Train with more data: Expanding the training set to include more data can go a long way toward making accurate predictions. This is because the model has more chances to determine which relationships dominate between input and output variables. However, this only works well when the data is clean and complete. Otherwise, it could just be adding more complexity to the model.

Data augmentation: You can improve the stability of your prediction by using noisy input data, but only very sparingly. It’s better to add clean, relevant data.

Feature selection: When building a prediction model, you need to define the parameters or features that drive it. Especially when there are many redundant or irrelevant features present, feature selection is what you need to do to identify your data’s most important or more worthwhile characteristics. You cut out any redundant or irrelevant ones that you don’t need. This is not dimensionality reduction, but it is an important process. Both dimensionality reduction and feature selection can help in simplifying the model.

Regularization: If you’re unsure what features to remove from your model, regularization can be particularly helpful. It applies a ‘penalty’ to the input parameters with the larger coefficients, which limits the amount of variance in your model. There are a number of different regularization methods, such as L1 regularization or Lasso regularization. They all seek to identify and reduce noise within the data.
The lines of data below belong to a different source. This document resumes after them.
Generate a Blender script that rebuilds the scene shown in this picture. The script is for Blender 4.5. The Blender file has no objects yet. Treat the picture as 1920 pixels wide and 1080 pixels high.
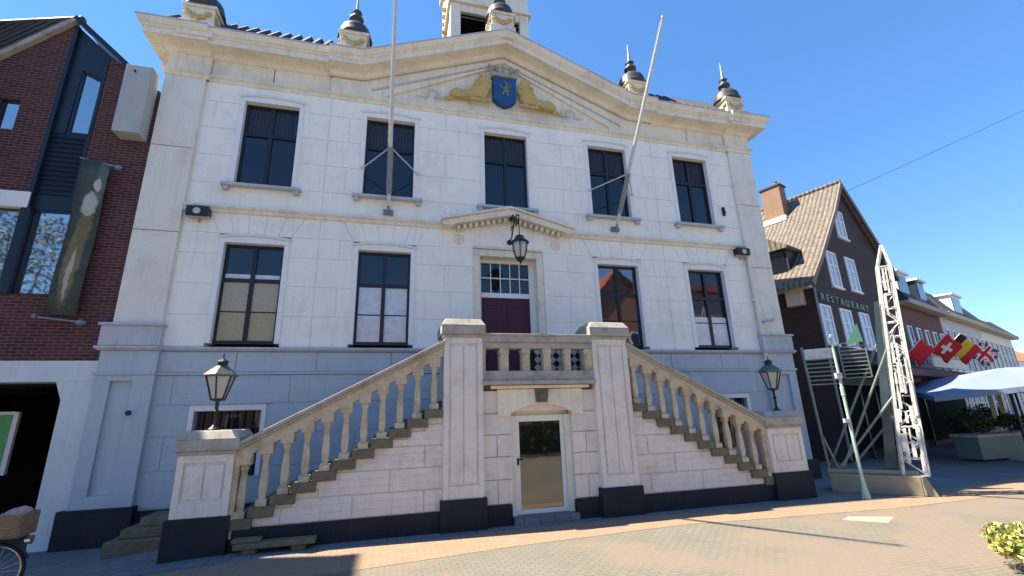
import bpy, bmesh, math, random
from mathutils import Vector, Matrix
random.seed(7)
S = bpy.context.scene
COL = S.collection
R = math.radians

# ------------------------------------------------------------------ helpers
class MB:
    def __init__(s): s.v=[]; s.f=[]; s.m=[]; s.mi=0
    def add(s, vs, fs):
        o=len(s.v); s.v+=[tuple(p) for p in vs]
        for f in fs: s.f.append(tuple(o+i for i in f)); s.m.append(s.mi)
    def box(s,x0,x1,y0,y1,z0,z1):
        s.add([(x0,y0,z0),(x1,y0,z0),(x1,y1,z0),(x0,y1,z0),(x0,y0,z1),(x1,y0,z1),(x1,y1,z1),(x0,y1,z1)],
              [(0,3,2,1),(4,5,6,7),(0,1,5,4),(1,2,6,5),(2,3,7,6),(3,0,4,7)]); return s
    def prism(s,pts,y0,y1):                # polygon in xz, extruded along y
        n=len(pts); a=sum(pts[i][0]*pts[(i+1)%n][1]-pts[(i+1)%n][0]*pts[i][1] for i in range(n))
        if a<0: pts=pts[::-1]
        s.add([(x,y0,z) for x,z in pts]+[(x,y1,z) for x,z in pts],
              [tuple(range(n)),tuple(range(2*n-1,n-1,-1))]+[((i+1)%n,i,n+i,n+(i+1)%n) for i in range(n)]); return s
    def prismx(s,pts,x0,x1):               # polygon in yz, extruded along x
        n=len(pts)
        s.add([(x0,y,z) for y,z in pts]+[(x1,y,z) for y,z in pts],
              [tuple(range(n-1,-1,-1)),tuple(range(n,2*n))]+[(i,(i+1)%n,n+(i+1)%n,n+i) for i in range(n)]); return s
    def prismz(s,pts,z0,z1):
        n=len(pts)
        s.add([(x,y,z0) for x,y in pts]+[(x,y,z1) for x,y in pts],
              [tuple(range(n-1,-1,-1)),tuple(range(n,2*n))]+[(i,(i+1)%n,n+(i+1)%n,n+i) for i in range(n)]); return s
    def tube(s,a,b,r0,r1=None,n=8):
        r1=r0 if r1 is None else r1; a=Vector(a); b=Vector(b); d=(b-a).normalized()
        u=d.orthogonal().normalized(); w=d.cross(u); vs=[]
        for p,r in((a,r0),(b,r1)):
            for i in range(n):
                t=2*math.pi*i/n; vs.append(p+u*math.cos(t)*r+w*math.sin(t)*r)
        s.add(vs,[(i,(i+1)%n,n+(i+1)%n,n+i) for i in range(n)]+[tuple(range(n-1,-1,-1)),tuple(range(n,2*n))]); return s
    def path(s,pts,r,n=8):
        for i in range(len(pts)-1): s.tube(pts[i],pts[i+1],r,r,n)
        return s
    def bar(s,a,b,w,h):                    # rectangular bar between two points
        a=Vector(a); b=Vector(b); d=(b-a).normalized(); up=Vector((0,0,1)) if abs(d.z)<.95 else Vector((0,1,0))
        u=d.cross(up).normalized()*w/2; v=u.cross(d).normalized()*h/2
        vs=[p+q for p in(a,b) for q in(-u-v,u-v,u+v,-u+v)]
        s.add(vs,[(3,2,1,0),(4,5,6,7),(0,1,5,4),(1,2,6,5),(2,3,7,6),(3,0,4,7)]); return s
    def lathe(s,c,prof,n=16,rot=0,sx=1,sy=1):
        vs=[]; 
        for r,z in prof:
            for i in range(n):
                t=2*math.pi*i/n+rot; vs.append((c[0]+r*sx*math.cos(t),c[1]+r*sy*math.sin(t),c[2]+z))
        fs=[]; k=len(prof)
        for j in range(k-1):
            for i in range(n): fs.append((j*n+i,j*n+(i+1)%n,(j+1)*n+(i+1)%n,(j+1)*n+i))
        fs.append(tuple(range(n-1,-1,-1))); fs.append(tuple((k-1)*n+i for i in range(n)))
        s.add(vs,fs); return s
    def build(s,name,mats,parent=None,loc=None,smooth=False,bevel=0):
        me=bpy.data.meshes.new(name); me.from_pydata(s.v,[],s.f)
        mats=mats if isinstance(mats,(list,tuple)) else [mats]
        for m in mats: me.materials.append(m)
        me.polygons.foreach_set('material_index',s.m)
        if smooth: me.polygons.foreach_set('use_smooth',[True]*len(me.polygons))
        me.update()
        o=bpy.data.objects.new(name,me); COL.objects.link(o)
        if parent: o.parent=parent
        if loc: o.location=loc
        if bevel:
            b=o.modifiers.new('bevel','BEVEL'); b.width=bevel; b.segments=2; b.limit_method='ANGLE'; b.angle_limit=R(40)
        return o
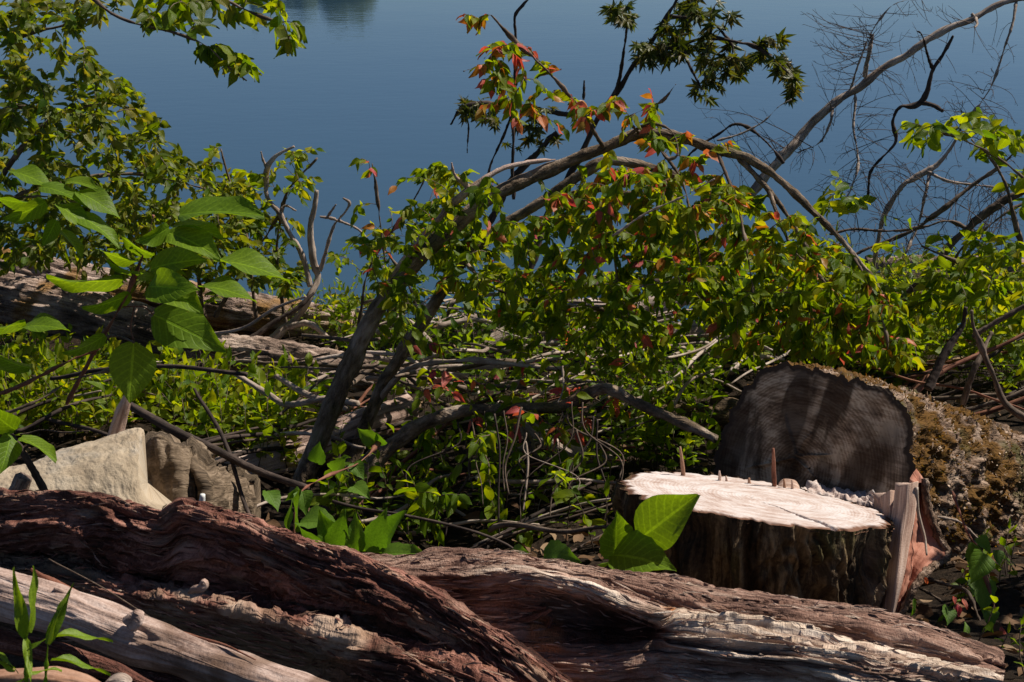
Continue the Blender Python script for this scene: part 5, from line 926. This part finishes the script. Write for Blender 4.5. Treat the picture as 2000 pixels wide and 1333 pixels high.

Ensemble methods: Ensemble learning methods group together a set of classifiers, e.g., decision trees, and aggregate their predictions to identify the most likely outcome. The most well-known forms are ‘bagging’ and ‘boosting.’

Conclusion

Machine learning techniques can be used in any business process to automate it, but this may not always be the best approach. Since algorithms at scale can pose many business risks, data scientists and executives must evaluate the impact of algorithms and take steps to mitigate the risks. Data scientists must ensure that they use appropriate techniques to improve prediction accuracy. Business executives must evaluate unique elements of a business for data-driven decision-making. The case of a real estate algorithm to flip houses with unintended consequences should be taken as a warning for other companies using algorithms in their operations.